Exercise objective » Transcribe every line, keeping it exact.

Data provided »
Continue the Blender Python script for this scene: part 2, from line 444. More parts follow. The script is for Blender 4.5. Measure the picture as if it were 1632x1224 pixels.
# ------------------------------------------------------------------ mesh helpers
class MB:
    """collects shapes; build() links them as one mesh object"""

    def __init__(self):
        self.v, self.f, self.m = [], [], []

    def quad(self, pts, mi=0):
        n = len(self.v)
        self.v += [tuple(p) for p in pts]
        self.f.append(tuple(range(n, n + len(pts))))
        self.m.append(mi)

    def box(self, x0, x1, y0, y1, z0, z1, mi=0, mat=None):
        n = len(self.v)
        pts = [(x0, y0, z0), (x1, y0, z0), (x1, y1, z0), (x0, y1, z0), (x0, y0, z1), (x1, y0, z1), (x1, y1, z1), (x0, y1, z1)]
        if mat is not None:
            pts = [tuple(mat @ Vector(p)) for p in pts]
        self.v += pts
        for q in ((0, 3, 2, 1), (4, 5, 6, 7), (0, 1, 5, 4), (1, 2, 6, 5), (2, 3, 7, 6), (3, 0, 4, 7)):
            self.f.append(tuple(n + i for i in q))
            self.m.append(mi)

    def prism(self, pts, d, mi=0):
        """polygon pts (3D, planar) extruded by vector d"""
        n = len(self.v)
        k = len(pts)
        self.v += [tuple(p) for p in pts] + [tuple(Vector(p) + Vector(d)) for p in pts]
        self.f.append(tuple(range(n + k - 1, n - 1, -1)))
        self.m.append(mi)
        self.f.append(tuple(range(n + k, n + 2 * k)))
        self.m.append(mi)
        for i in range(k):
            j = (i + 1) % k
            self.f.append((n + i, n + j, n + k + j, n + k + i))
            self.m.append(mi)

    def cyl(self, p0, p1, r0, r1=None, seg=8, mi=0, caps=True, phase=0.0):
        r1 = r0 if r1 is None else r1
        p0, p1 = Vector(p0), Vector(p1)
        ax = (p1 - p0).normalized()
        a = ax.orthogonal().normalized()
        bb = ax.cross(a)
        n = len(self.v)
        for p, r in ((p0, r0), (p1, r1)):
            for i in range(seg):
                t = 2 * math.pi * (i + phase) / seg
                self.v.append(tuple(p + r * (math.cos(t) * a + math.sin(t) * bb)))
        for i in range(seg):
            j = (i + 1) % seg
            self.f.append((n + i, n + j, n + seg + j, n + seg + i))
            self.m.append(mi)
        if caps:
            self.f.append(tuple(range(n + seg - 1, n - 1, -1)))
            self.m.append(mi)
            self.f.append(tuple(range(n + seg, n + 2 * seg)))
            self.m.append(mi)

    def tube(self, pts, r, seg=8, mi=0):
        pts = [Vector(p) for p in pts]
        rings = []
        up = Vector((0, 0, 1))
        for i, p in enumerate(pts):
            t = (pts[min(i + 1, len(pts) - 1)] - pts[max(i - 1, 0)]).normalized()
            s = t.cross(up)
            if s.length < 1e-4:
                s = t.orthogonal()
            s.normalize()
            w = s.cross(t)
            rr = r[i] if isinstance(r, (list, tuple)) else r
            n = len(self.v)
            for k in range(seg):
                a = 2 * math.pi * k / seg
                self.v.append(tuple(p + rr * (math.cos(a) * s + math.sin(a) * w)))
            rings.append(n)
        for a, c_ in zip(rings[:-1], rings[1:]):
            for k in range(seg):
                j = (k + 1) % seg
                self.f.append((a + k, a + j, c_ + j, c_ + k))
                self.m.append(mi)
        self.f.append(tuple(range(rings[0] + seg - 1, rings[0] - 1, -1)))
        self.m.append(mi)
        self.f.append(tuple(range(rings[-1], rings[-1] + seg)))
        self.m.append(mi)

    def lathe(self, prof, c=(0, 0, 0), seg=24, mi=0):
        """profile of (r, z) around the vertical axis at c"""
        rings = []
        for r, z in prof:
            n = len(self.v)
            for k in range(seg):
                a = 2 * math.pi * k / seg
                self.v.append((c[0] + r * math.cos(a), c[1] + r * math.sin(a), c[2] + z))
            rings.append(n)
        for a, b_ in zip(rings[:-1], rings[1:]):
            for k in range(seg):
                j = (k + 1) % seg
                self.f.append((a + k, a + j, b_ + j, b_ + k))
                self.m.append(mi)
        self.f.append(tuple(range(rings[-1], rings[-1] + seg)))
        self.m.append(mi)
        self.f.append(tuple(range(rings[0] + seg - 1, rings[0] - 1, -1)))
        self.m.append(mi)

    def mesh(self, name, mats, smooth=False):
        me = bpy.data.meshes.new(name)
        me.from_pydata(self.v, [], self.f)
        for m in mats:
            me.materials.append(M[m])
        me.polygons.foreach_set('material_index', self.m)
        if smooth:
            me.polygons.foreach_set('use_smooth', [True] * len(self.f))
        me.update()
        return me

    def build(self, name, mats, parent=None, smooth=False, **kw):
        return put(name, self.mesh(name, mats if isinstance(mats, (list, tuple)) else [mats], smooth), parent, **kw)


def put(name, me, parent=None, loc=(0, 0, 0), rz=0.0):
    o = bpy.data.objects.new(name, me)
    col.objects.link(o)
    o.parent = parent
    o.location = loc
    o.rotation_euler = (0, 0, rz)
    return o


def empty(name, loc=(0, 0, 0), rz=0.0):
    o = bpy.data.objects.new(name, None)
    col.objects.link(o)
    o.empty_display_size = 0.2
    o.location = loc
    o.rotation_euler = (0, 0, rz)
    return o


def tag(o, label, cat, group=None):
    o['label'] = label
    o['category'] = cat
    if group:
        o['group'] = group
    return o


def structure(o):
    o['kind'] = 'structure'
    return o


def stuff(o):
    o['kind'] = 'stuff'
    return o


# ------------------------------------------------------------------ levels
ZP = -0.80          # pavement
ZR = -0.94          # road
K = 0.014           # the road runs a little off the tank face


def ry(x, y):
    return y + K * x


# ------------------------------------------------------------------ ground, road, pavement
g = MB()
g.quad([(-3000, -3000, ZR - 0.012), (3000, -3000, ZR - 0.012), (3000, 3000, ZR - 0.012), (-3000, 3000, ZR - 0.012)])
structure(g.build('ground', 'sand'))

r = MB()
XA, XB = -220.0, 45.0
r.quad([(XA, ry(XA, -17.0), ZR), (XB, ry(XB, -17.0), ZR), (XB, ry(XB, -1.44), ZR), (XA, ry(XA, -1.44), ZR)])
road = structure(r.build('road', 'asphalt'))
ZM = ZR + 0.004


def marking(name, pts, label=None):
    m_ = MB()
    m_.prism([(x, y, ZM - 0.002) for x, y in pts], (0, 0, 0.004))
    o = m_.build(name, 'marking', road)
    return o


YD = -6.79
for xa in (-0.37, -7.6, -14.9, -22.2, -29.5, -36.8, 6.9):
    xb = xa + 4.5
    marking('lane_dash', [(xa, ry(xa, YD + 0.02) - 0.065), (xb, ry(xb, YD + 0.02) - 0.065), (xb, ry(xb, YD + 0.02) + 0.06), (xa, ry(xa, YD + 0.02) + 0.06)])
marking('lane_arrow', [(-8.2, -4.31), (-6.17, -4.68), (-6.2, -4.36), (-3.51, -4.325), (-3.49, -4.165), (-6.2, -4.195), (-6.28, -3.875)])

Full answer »
Continue the Blender Python script for this scene: part 2, from line 444. More parts follow. The script is for Blender 4.5. Measure the picture as if it were 1632x1224 pixels.
# ------------------------------------------------------------------ mesh helpers
class MB:
    """collects shapes; build() links them as one mesh object"""

    def __init__(self):
        self.v, self.f, self.m = [], [], []

    def quad(self, pts, mi=0):
        n = len(self.v)
        self.v += [tuple(p) for p in pts]
        self.f.append(tuple(range(n, n + len(pts))))
        self.m.append(mi)

    def box(self, x0, x1, y0, y1, z0, z1, mi=0, mat=None):
        n = len(self.v)
        pts = [(x0, y0, z0), (x1, y0, z0), (x1, y1, z0), (x0, y1, z0), (x0, y0, z1), (x1, y0, z1), (x1, y1, z1), (x0, y1, z1)]
        if mat is not None:
            pts = [tuple(mat @ Vector(p)) for p in pts]
        self.v += pts
        for q in ((0, 3, 2, 1), (4, 5, 6, 7), (0, 1, 5, 4), (1, 2, 6, 5), (2, 3, 7, 6), (3, 0, 4, 7)):
            self.f.append(tuple(n + i for i in q))
            self.m.append(mi)

    def prism(self, pts, d, mi=0):
        """polygon pts (3D, planar) extruded by vector d"""
        n = len(self.v)
        k = len(pts)
        self.v += [tuple(p) for p in pts] + [tuple(Vector(p) + Vector(d)) for p in pts]
        self.f.append(tuple(range(n + k - 1, n - 1, -1)))
        self.m.append(mi)
        self.f.append(tuple(range(n + k, n + 2 * k)))
        self.m.append(mi)
        for i in range(k):
            j = (i + 1) % k
            self.f.append((n + i, n + j, n + k + j, n + k + i))
            self.m.append(mi)

    def cyl(self, p0, p1, r0, r1=None, seg=8, mi=0, caps=True, phase=0.0):
        r1 = r0 if r1 is None else r1
        p0, p1 = Vector(p0), Vector(p1)
        ax = (p1 - p0).normalized()
        a = ax.orthogonal().normalized()
        bb = ax.cross(a)
        n = len(self.v)
        for p, r in ((p0, r0), (p1, r1)):
            for i in range(seg):
                t = 2 * math.pi * (i + phase) / seg
                self.v.append(tuple(p + r * (math.cos(t) * a + math.sin(t) * bb)))
        for i in range(seg):
            j = (i + 1) % seg
            self.f.append((n + i, n + j, n + seg + j, n + seg + i))
            self.m.append(mi)
        if caps:
            self.f.append(tuple(range(n + seg - 1, n - 1, -1)))
            self.m.append(mi)
            self.f.append(tuple(range(n + seg, n + 2 * seg)))
            self.m.append(mi)

    def tube(self, pts, r, seg=8, mi=0):
        pts = [Vector(p) for p in pts]
        rings = []
        up = Vector((0, 0, 1))
        for i, p in enumerate(pts):
            t = (pts[min(i + 1, len(pts) - 1)] - pts[max(i - 1, 0)]).normalized()
            s = t.cross(up)
            if s.length < 1e-4:
                s = t.orthogonal()
            s.normalize()
            w = s.cross(t)
            rr = r[i] if isinstance(r, (list, tuple)) else r
            n = len(self.v)
            for k in range(seg):
                a = 2 * math.pi * k / seg
                self.v.append(tuple(p + rr * (math.cos(a) * s + math.sin(a) * w)))
            rings.append(n)
        for a, c_ in zip(rings[:-1], rings[1:]):
            for k in range(seg):
                j = (k + 1) % seg
                self.f.append((a + k, a + j, c_ + j, c_ + k))
                self.m.append(mi)
        self.f.append(tuple(range(rings[0] + seg - 1, rings[0] - 1, -1)))
        self.m.append(mi)
        self.f.append(tuple(range(rings[-1], rings[-1] + seg)))
        self.m.append(mi)

    def lathe(self, prof, c=(0, 0, 0), seg=24, mi=0):
        """profile of (r, z) around the vertical axis at c"""
        rings = []
        for r, z in prof:
            n = len(self.v)
            for k in range(seg):
                a = 2 * math.pi * k / seg
                self.v.append((c[0] + r * math.cos(a), c[1] + r * math.sin(a), c[2] + z))
            rings.append(n)
        for a, b_ in zip(rings[:-1], rings[1:]):
            for k in range(seg):
                j = (k + 1) % seg
                self.f.append((a + k, a + j, b_ + j, b_ + k))
                self.m.append(mi)
        self.f.append(tuple(range(rings[-1], rings[-1] + seg)))
        self.m.append(mi)
        self.f.append(tuple(range(rings[0] + seg - 1, rings[0] - 1, -1)))
        self.m.append(mi)

    def mesh(self, name, mats, smooth=False):
        me = bpy.data.meshes.new(name)
        me.from_pydata(self.v, [], self.f)
        for m in mats:
            me.materials.append(M[m])
        me.polygons.foreach_set('material_index', self.m)
        if smooth:
            me.polygons.foreach_set('use_smooth', [True] * len(self.f))
        me.update()
        return me

    def build(self, name, mats, parent=None, smooth=False, **kw):
        return put(name, self.mesh(name, mats if isinstance(mats, (list, tuple)) else [mats], smooth), parent, **kw)


def put(name, me, parent=None, loc=(0, 0, 0), rz=0.0):
    o = bpy.data.objects.new(name, me)
    col.objects.link(o)
    o.parent = parent
    o.location = loc
    o.rotation_euler = (0, 0, rz)
    return o


def empty(name, loc=(0, 0, 0), rz=0.0):
    o = bpy.data.objects.new(name, None)
    col.objects.link(o)
    o.empty_display_size = 0.2
    o.location = loc
    o.rotation_euler = (0, 0, rz)
    return o


def tag(o, label, cat, group=None):
    o['label'] = label
    o['category'] = cat
    if group:
        o['group'] = group
    return o


def structure(o):
    o['kind'] = 'structure'
    return o


def stuff(o):
    o['kind'] = 'stuff'
    return o


# ------------------------------------------------------------------ levels
ZP = -0.80          # pavement
ZR = -0.94          # road
K = 0.014           # the road runs a little off the tank face


def ry(x, y):
    return y + K * x


# ------------------------------------------------------------------ ground, road, pavement
g = MB()
g.quad([(-3000, -3000, ZR - 0.012), (3000, -3000, ZR - 0.012), (3000, 3000, ZR - 0.012), (-3000, 3000, ZR - 0.012)])
structure(g.build('ground', 'sand'))

r = MB()
XA, XB = -220.0, 45.0
r.quad([(XA, ry(XA, -17.0), ZR), (XB, ry(XB, -17.0), ZR), (XB, ry(XB, -1.44), ZR), (XA, ry(XA, -1.44), ZR)])
road = structure(r.build('road', 'asphalt'))
ZM = ZR + 0.004


def marking(name, pts, label=None):
    m_ = MB()
    m_.prism([(x, y, ZM - 0.002) for x, y in pts], (0, 0, 0.004))
    o = m_.build(name, 'marking', road)
    return o


YD = -6.79
for xa in (-0.37, -7.6, -14.9, -22.2, -29.5, -36.8, 6.9):
    xb = xa + 4.5
    marking('lane_dash', [(xa, ry(xa, YD + 0.02) - 0.065), (xb, ry(xb, YD + 0.02) - 0.065), (xb, ry(xb, YD + 0.02) + 0.06), (xa, ry(xa, YD + 0.02) + 0.06)])
marking('lane_arrow', [(-8.2, -4.31), (-6.17, -4.68), (-6.2, -4.36), (-3.51, -4.325), (-3.49, -4.165), (-6.2, -4.195), (-6.28, -3.875)])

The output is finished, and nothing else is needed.